これとは背景事情が異なるのですが、最近、荒川弘さんの『百姓貴族』のアニメがアップされています。内容としては農家がどれだけ大変かという話です。百姓仕事の大変さに比べて、荒川弘さんの語り口がかなり冷静です。あくまで仕事は仕事と割り切っているような。大量廃棄の野菜を作る農業や、いのちを頂くことになる畜産業など、知らない人からすれば大変な話です。しかし荒川弘さんは淡々としています。ときどき、感情を爆発させるのですが。その緩急自在な感じが面白いです。
大変な現実を淡々と描ける。そして読んでいる人が楽しめるような伝え方をする。それはかなり胆力がいると思います。私も荒川弘さんの姿勢に学びたいと以前から考えていますね。

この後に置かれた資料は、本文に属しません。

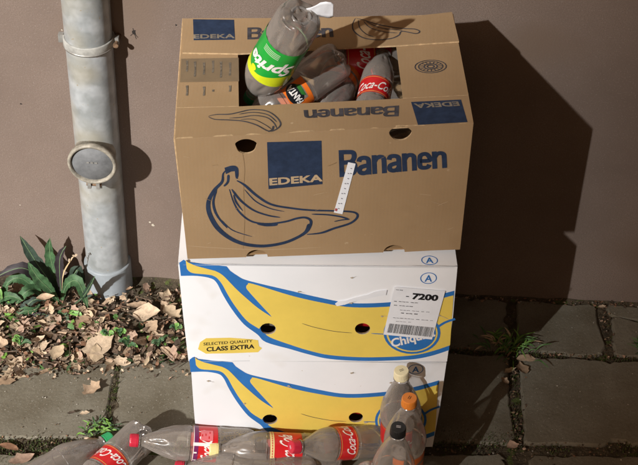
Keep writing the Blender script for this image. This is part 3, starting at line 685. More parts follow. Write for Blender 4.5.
def make_bottle(kind, capm, style, spin=0, label=None, group='empty drink bottles', cap=True, crush=None, lname=None):
    root = empty('drink_bottle'); tag(root, label, 'bottle', group)
    prof = PROF[kind]; zt = prof[-1][0]
    P = smooth_path(prof[:4], 4)[:-1]+smooth_path(prof[3:], 6)
    full = P+[(zt+.003, .0128), (zt+.0035, .0165), (zt+.0055, .0165), (zt+.006, .0128), (zt+.020, .0125)]
    DENT[0] += 3.7; mb = MB(); lathe(mb, full, M_pet, 72, True, crush); lathe(mb, [(.0050, .0150), (.0030, .0175), (.0026, .0195), (.0050, .0215)], M_petrim, 40); mb.build('body', root)
    if cap:
        mb = MB(); c0 = zt+.0075; pr = [(c0, .0135), (c0, .0160), (c0+.003, .0163), (c0+.0032, .0155), (c0+.0038, .0155), (c0+.004, .0163), (c0+.018, .0158), (c0+.0205, .0145), (c0+.021, .0)]
        n = 60; vs = []; fs = []
        for kk, (z, r) in enumerate(pr):
            for i in range(n): a = 2*math.pi*i/n; rr = r*(1-(.025 if (i % 2 and 4 <= kk <= 6) else 0)); vs.append((rr*math.cos(a), rr*math.sin(a), z))
        for kk in range(len(pr)-1):
            for i in range(n): j = (i+1) % n; fs.append((kk*n+i, kk*n+j, (kk+1)*n+j, (kk+1)*n+i))
        mb.add(vs, fs, capm, False)
        # a small stamped mark on the cap
        mm_ = M_black if capm in (M_ccream, M_cpale, M_corange) else (mat('pale_cap_print', (.75, .72, .74), .5))
        FC = Frame((0, 0, c0+.0212), (1, 0, 0), (0, 1, 0))
        if style != 'sprite' and capm is not M_cgreen:
            sheet(mb, FC, [Q(-.0045, .0045, .001, .0022)], mm_, .0003); sheet(mb, FC, [Q(-.0045, .0045, -.0025, -.0013)], mm_, .0003)
        mb.build('cap', root)
    z0, z1 = LABZ[kind]; R = {'coke': .0430, 'tall': .0442, 'small': .0323, 'mid': .0400}[kind]
    C = Cyl(R); mb = MB(); H = z1-z0
    if style == 'plain': cylband(mb, C, z0, z1, L_red, 0)
    if style in ('coke', 'coke_band', 'coke_purple'):
        cylband(mb, C, z0, z1, L_red, 0)
        if style == 'coke_band':
            cylband(mb, C, z1-.010, z1-.0005, L_cream, .0003)
            for i in range(40):
                u = (i-20)*.0062
                if abs(u) < math.pi*R: cylpoly(mb, C, Q(u, u+.0042, z1-.0065, z1-.0045), L_red, .0005)
        if style == 'coke':
            cylband(mb, C, z1-.004, z1-.0028, L_gold, .0003); cylband(mb, C, z0+.002, z0+.0032, L_gold, .0003)
        for s_ in (-1, 1):
            u = 0 if s_ > 0 else math.pi*R
            for (dx,) in ((u,),):
                h = min(H*.55, .034); yb = z0+(H-h)/2-.003
                text(mb, C, 'Coca-Cola', [(dx-.040, yb-.002), (dx+.040, yb+.006), (dx+.042, yb+h+.004), (dx-.038, yb+h-.004)], L_white, .0006, bold=.012, shear=.45)
        if style == 'coke_purple':
            cylband(mb, C, z1-.013, z1-.001, L_purple, .0003); cylband(mb, C, z1-.0025, z1-.0008, L_white, .0005)
            cylband(mb, C, z0, z1, L_white, .0008, -.02, .16, 6)
            cylpoly(mb, C, Q(.012, .040, z0+.012, z1-.018), L_pink, .0009)
            for (xa, ya) in ((.017, .020), (.024, .028), (.030, .018), (.022, .036)): cylpoly(mb, C, Q(xa, xa+.006, z0+ya, z0+ya+.003), L_red, .0011)
            for xa in (-.045, -.020): cylpoly(mb, C, Q(xa, xa+.004, z1-.010, z1-.003), L_white, .0006)
    elif style == 'sprite':
        z0, z1 = .075, .185; C = Cyl(.0458); cylband(mb, C, z0, z1, L_green, 0); w_ = math.pi*C.r
        pts = [(-w_+2*w_*i/30, z1-.026+.011*math.sin(4.2*(-w_+2*w_*i/30)/C.r*.5+.6)) for i in range(31)]
        cylpoly(mb, C, [(x, y) for x, y in pts]+[(w_, z1-.0005), (-w_, z1-.0005)], L_yellow, .0003)
        for s_ in (0, math.pi*C.r*.999):
            text(mb, C, 'Sprite', [(s_-.052, z0+.024), (s_+.050, z0+.044), (s_+.050, z0+.086), (s_-.052, z0+.066)], L_white, .0007, bold=.035, shear=.25)
            cylpoly(mb, C, [(s_+.024+.0075*math.cos(a), z0+.088+.0075*math.sin(a)) for a in [i*.45 for i in range(14)]], L_yellow, .0009)
            for j in range(4): cylpoly(mb, C, Q(s_-.012, s_+.026, z0+.008+j*.0045, z0+.0105+j*.0045), mat('pale_green_print', (.35, .62, .35), .4), .0007)
    elif style == 'fanta':
        cylband(mb, C, z0, z1, L_orange, 0)
        cylband(mb, C, z0, z0+H*.98, L_grey, .0003, .05, .75, 16); cylpoly(mb, C, Q(.006, .028, z0+H*.30, z0+H*.72), L_dark, .0005)
        cylpoly(mb, C, Q(-.040, -.012, z0+H*.20, z0+H*.45), L_grey, .0003)
        c_ = (-.020, z0+H*.62)
        cylpoly(mb, C, [(c_[0]+.022*math.cos(a), c_[1]+.0165*math.sin(a)) for a in [i*.3 for i in range(21)]], L_dark, .0008)
        text(mb, C, 'FANTA', [(c_[0]-.021, c_[1]-.008), (c_[0]+.019, c_[1]-.004), (c_[0]+.019, c_[1]+.010), (c_[0]-.021, c_[1]+.006)], L_white, .0012, bold=.04)
        cylpoly(mb, C, [(c_[0]-.014, c_[1]-.017), (c_[0]+.010, c_[1]-.018), (c_[0]+.015, c_[1]-.010), (c_[0]-.008, c_[1]-.010)], L_leaf, .0011)
    elif style == 'orange':
        cylband(mb, C, z0, z1, L_orange, 0); cylband(mb, C, z0+H*.55, z0+H*.68, L_grey, .0003)
    if mb.f: mb.build('label', root)
    return root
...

すた:そのように、あまりメジャーではない作品を扱うのも、Mi代表の特徴ですね。

Mi代:私にしたら、ものすごくメジャーな作品なのですが。荒川弘さんだし、百姓貴族だし。でもいわゆる一般の人と比べると、私の関心は一般的ではない、ということは最近気づいてきました。でもそれだからこそ誰かと話が合ったときは嬉しいですね。たとえば最近、気になるアニメ作品ある?と聞いたら、即答で「百姓貴族です」という人がいたら、それだけで信頼できるというか。

すた:それはあります。同じ趣味が合ったときの、お互いに「わかりあえる!」という感覚。まさにオタク同士の交流!

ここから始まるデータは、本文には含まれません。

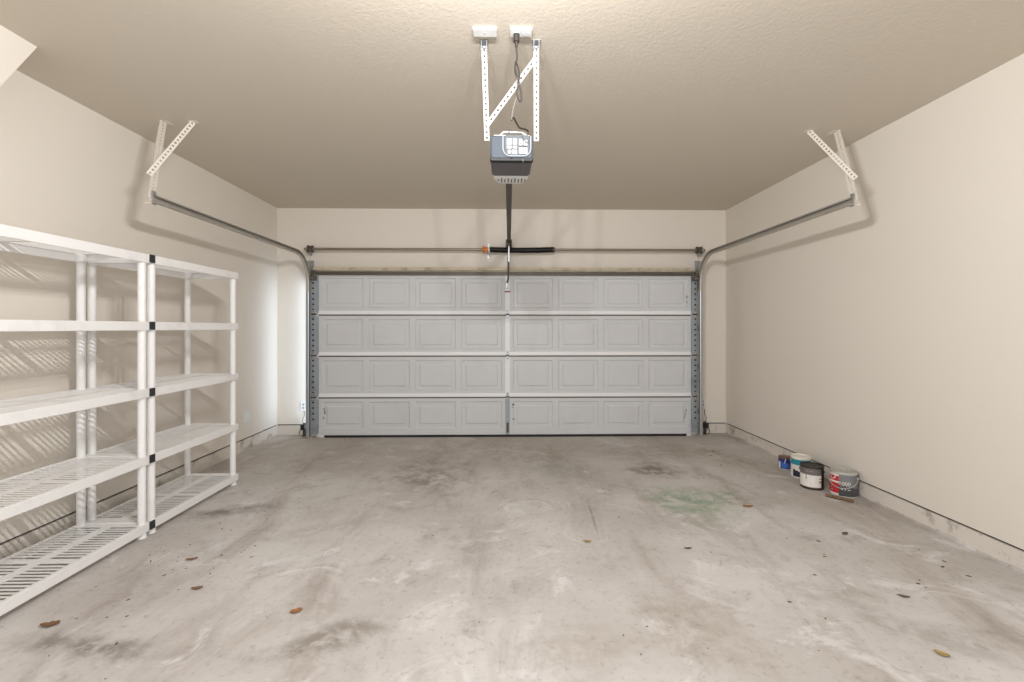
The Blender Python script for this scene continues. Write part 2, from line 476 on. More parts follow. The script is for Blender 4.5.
for i in range(4):
    z0, z1 = ZJ[i], ZJ[i + 1]
    sec = door_section(z0, z1).build('door_section', M['door'], door)
    if i > 0:        # pale meeting rail along the bottom of each upper section
        mb = MB(); mb.box(DL + 0.097, DR - 0.072, DY - 0.014, DY - 0.0005, z0 + 0.006, z0 + 0.052, bevel=0.004)
        tag(mb.build('meeting_rail', M['door_lip'], sec), 'pale horizontal meeting rail')
        mb = MB(); mb.box(DL + 0.097, DR - 0.072, DY - 0.0012, DY - 0.0002, z0 - 0.012, z0 + 0.003)
        mb.build('joint_gap_shade', M['dark_steel'], sec)  # dark strip standing for the shade in the groove between sections
    # centre stile
    lo, hi = z0 + (0.056 if i else 0.01), z1 - 0.022
    if i == 0:
        plate_holes(0.030, 0.086, DY - 0.012, z0 + 0.17, hi, 0.0115, 0.058, 0.004, 0.055).build('center_stile', M['galv_blue'], sec)
        mb = MB(); mb.box(0.034, 0.084, DY - 0.012, DY - 0.0005, z0 + 0.005, z0 + 0.165, M['galv_blue'], bevel=0.002)
        mb.box(0.045, 0.073, DY - 0.017, DY - 0.0121, z0 + 0.03, z0 + 0.155, M['dark_steel'])
        mb.build('bottom_bracket', None, sec)
    else:
        plate_holes(0.028, 0.088, DY - 0.012, lo, hi, 0.0115, 0.058, 0.0035, 0.10).build('center_stile', M['white_steel'], sec)
    # end stiles, hollow steel with a column of holes
    for side, (a, b, hx) in ((-1, (DL + 0.003, DL + 0.095, DL + 0.036)), (1, (DR - 0.070, DR - 0.002, DR - 0.024))):
        plate_holes(a, b, DY - 0.026, z0 + 0.03, z1 - 0.02, 0.0255, hx, 0.011, 0.062).build('end_stile', M['galv_blue'], sec)
        mb = MB(); mb.box(a + 0.004, b - 0.004, DY - 0.012, DY - 0.010, z0 + 0.035, z1 - 0.025)
        mb.build('stile_hole_shade', M['black'], sec)  # added black sheet, puts shade into the hollow behind the holes
    # hinges sit on the joint above
    for hx, wd in ((DL + 0.045, 0.056), (0.058, 0.03), (DR - 0.035, 0.05)):
        if i < 3:
            mb = MB()
            yy = DY - (0.027 if abs(hx) > 1 else 0.0145)
            mb.box(hx - wd / 2, hx + wd / 2, yy - 0.004, yy, z1 - 0.045, z1 + 0.06, M['galv'], bevel=0.001)
            mb.tube([(hx - wd / 2 - 0.004, yy - 0.010, z1 + 0.008), (hx + wd / 2 + 0.004, yy - 0.010, z1 + 0.008)], 0.009, 10, M['dark_steel'])
            for dz in (-0.03, 0.045):
                mb.lathe([(0.006, -0.009), (0.006, -0.004)], (hx, yy, z1 + dz), 'y', 8, M['dark_steel'])
            mb.build('hinge', None, sec)
    if i == 0:
        mb = MB(); mb.prism([(DL + 0.168, 0.001), (DR - 0.130, 0.001), (DR - 0.125, 0.030), (DL + 0.163, 0.030)], 'y', DY - 0.004, DY + 0.045)
        tag(mb.build('bottom_seal', M['black'], sec), 'black rubber bottom seal')
    if i == 3:
        mb = MB(); mb.box(DL + 0.01, DR - 0.01, DY - 0.030, DY + 0.02, z1 - 0.004, z1 + 0.028)
        mb.box(DL + 0.01, DR - 0.01, DY - 0.030, DY - 0.026, z1 - 0.022, z1 - 0.003)
        tag(mb.build('top_strut', M['dark_steel'], sec), 'dark steel stiffening strut')
        mb = MB(); mb.box(0.024, 0.092, DY - 0.0150, DY - 0.0125, z0 + 0.286, z0 + 0.302)
        tag(mb.build('tape', M['redtape'], sec), 'strip of dark red tape')
        for hx in (DL + 0.048, DR - 0.042):   # top roller fixtures
            mb = MB(); mb.box(hx - 0.035, hx + 0.035, DY - 0.060, DY - 0.027, z1 - 0.09, z1 - 0.03, M['dark_steel'], bevel=0.004)
            mb.tube([(hx, DY - 0.067, z1 - 0.06), (2.512 if hx > 0 else -2.436, DY - 0.067, z1 - 0.06)], 0.008, 8, M['galv'])
            mb.build('roller_bracket', None, sec)
        mb = MB()
        for zz, hh, ww in ((1.785, 0.010, 0.016), (1.755, 0.045, 0.008), (1.700, 0.03, 0.009), (1.66, 0.008, 0.008)):
            mb.box(2.352, 2.352 + ww, DY - 0.0006, DY - 0.0001, zz, zz + hh)
        build_pieces(mb, 'printed_mark', M['mark'], sec)
    if i == 0:
        mb = MB()
        for zz, hh, xx, ww in ((0.345, 0.03, -2.262, 0.010), (0.300, 0.035, -2.255, 0.014), (0.235, 0.025, -2.27, 0.012)):
            mb.box(xx, xx + ww, DY - 0.0006, DY - 0.0001, zz, zz + hh)
        build_pieces(mb, 'printed_mark', M['mark'], sec)
        mb = MB()
        for zz, hh, xx, ww in ((0.40, 0.022, 0.118, 0.025), (0.395, 0.01, 0.125, 0.01), (0.370, 0.006, 0.112, 0.03), (0.22, 0.012, 0.12, 0.03)):
            mb.box(xx, xx + ww, DY - 0.0006, DY - 0.0001, zz, zz + hh)
        build_pieces(mb, 'printed_mark', M['mark'], sec)
        mb = MB()
        mb.tube([(2.345, DY - 0.003, 0.33), (2.335, DY - 0.003, 0.27), (2.32, DY - 0.003, 0.225)], 0.003, 6)
        mb.lathe([(0.008, -0.004), (0.008, 0)], (2.346, DY, 0.335), 'y', 10)
        build_pieces(mb, 'printed_mark', M['mark'], sec)
        for hx, sg in ((DL + 0.04, -1), (DR - 0.04, 1)):
            mb = MB(); mb.box(hx - 0.038, hx + 0.045 * (1 if sg < 0 else 0.9), DY - 0.031, DY - 0.0265, z0 + 0.02, z0 + 0.17, bevel=0.001)
            mb.build('corner_bracket', M['galv_blue'], sec)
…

Mi代:それぞれお互いに全く違うルートで作品を見てきた。しかも、色々な作品があるのにかかわらず、なぜか好みが一致する。それは大きいと思います。
クライエントと話すときに、私の好みと一致するクライント出会うということ望んでいるわけではありません。しかし、少なくともクライエントが自分の趣味を話したときに、その内容がどういうものなのか、大まかに理解したいと思います。そのための準備として、さまざまな知識を貯めておこうとはします。クライエントにとっても、自分の趣味を話したときに、大まかに理解してくれるカウンセラーであると安心すると思います。趣味について話したら「なにそれ?」と引くようなカウンセラーだったら、それ以上、話そうとは思わないですよね。私はそういう意味で、いろいろな広い領域に関心を持つようにしています。

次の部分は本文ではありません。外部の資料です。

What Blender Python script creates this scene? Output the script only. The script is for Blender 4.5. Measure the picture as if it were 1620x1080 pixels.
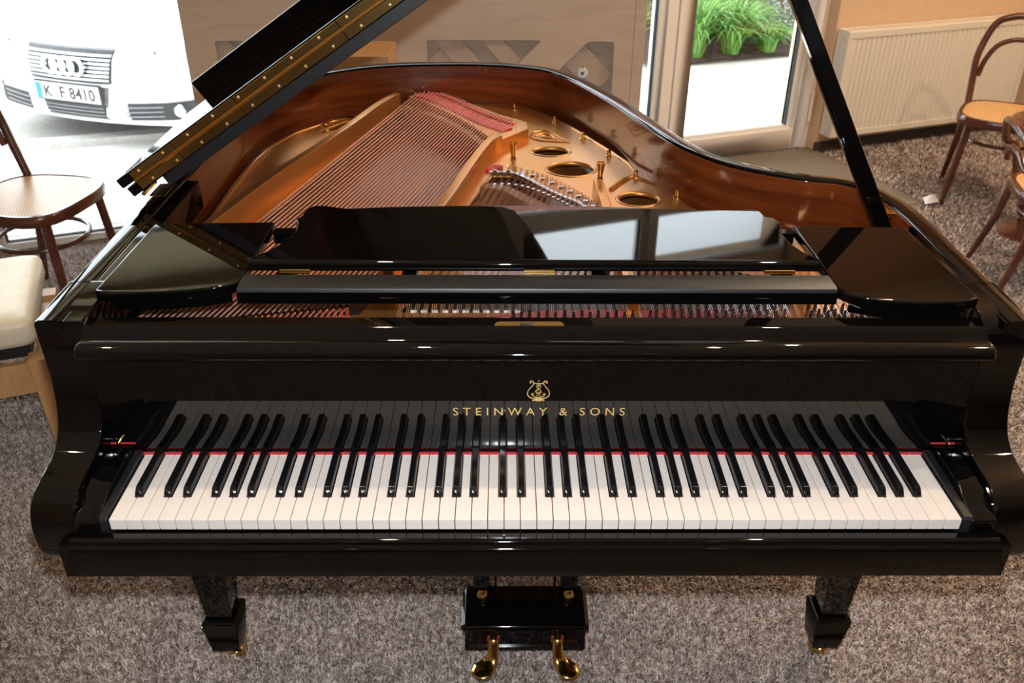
import bpy, bmesh, math, random
import numpy as np
from mathutils import Vector, Matrix

# ------------------------------------------------------------------ scene, camera, light
sc = bpy.context.scene
for o in list(bpy.data.objects):
    bpy.data.objects.remove(o)
COL = sc.collection
sc.view_settings.view_transform = 'Standard'
sc.view_settings.look = 'None'
sc.view_settings.gamma = 1.0
sc.view_settings.use_curve_mapping = False
sc.view_settings.exposure = 0.0

CAMP = np.array([-0.0457, -0.9595, 1.6037]); YAW, PIT, ROL, FPX = 0.0089, 0.5372, 0.0056, 1401.0
def cam_axes():
    cy, sy, cp, sp, cr, sr = math.cos(YAW), math.sin(YAW), math.cos(PIT), math.sin(PIT), math.cos(ROL), math.sin(ROL)
    F = np.array([sy*cp, cy*cp, -sp]); R = np.array([cy, -sy, 0]); U = np.cross(R, F)
    return cr*R + sr*U, -sr*R + cr*U, F
_R, _U, _F = cam_axes()
cam_data = bpy.data.cameras.new('camera')
cam = bpy.data.objects.new('camera', cam_data); COL.objects.link(cam)
mw = Matrix.Identity(4)
for i in range(3):
    mw[i][0], mw[i][1], mw[i][2], mw[i][3] = _R[i], _U[i], -_F[i], CAMP[i]
cam.matrix_world = mw
cam_data.sensor_width = 36.0
cam_data.lens = FPX/1620.0*36.0
cam_data.clip_start = 0.05; cam_data.clip_end = 200
cam_data.dof.use_dof = True
cam_data.dof.focus_distance = 1.42
cam_data.dof.aperture_fstop = 9.0
sc.camera = cam

# overcast daylight
world = bpy.data.worlds.new('overcast_sky'); sc.world = world; world.use_nodes = True
wn = world.node_tree.nodes; wl = world.node_tree.links
bg = wn['Background']; bg.inputs['Color'].default_value = (0.86, 0.94, 1.0, 1); bg.inputs['Strength'].default_value = 6.3

def add_light(name, kind, loc, energy, color, size, rot=(0, 0, 0)):
    d = bpy.data.lights.new(name, kind); d.energy = energy; d.color = color
    if kind == 'AREA':
        d.shape = 'DISK'; d.size = size
    elif kind == 'SUN':
        d.angle = size
    else:
        d.shadow_soft_size = size
    o = bpy.data.objects.new(name, d); o.location = loc; o.rotation_euler = rot; COL.objects.link(o)
    return o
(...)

すた:だからもっとMi代表のオタクの部分を出していったらいいんです。

Mi代:いえ、私はオタクではありませんから。

すた:え?

Mi代:私のアイデンティティはあくまで深層心理学が専門のカウンセラーです。

すた:相変わらず、そこの部分はものすごく頑固!

Mi代:あくまで、オタクもしくはオタクに親和性がある人たちがこころの悩みを抱えたとき、カウンセリングにつながるようにするため、オタク傾向の話題を提供しているだけです。

すた:そのわりに「最近流行りの『推しの子』が好きだと公言している人よりも、好きなキャラと聞かれたときに「メイドインアビスの「ナナチ」と即答する人がいれば、その人の方を私は信用するかもしれない」といって、さっきナナチのグッズを探していたじゃないですか。

Mi代:それはあくまで研究としてでありまして…。決してオタクということではなく。

すた:苦し紛れのいいわけですよ、Mi代表…。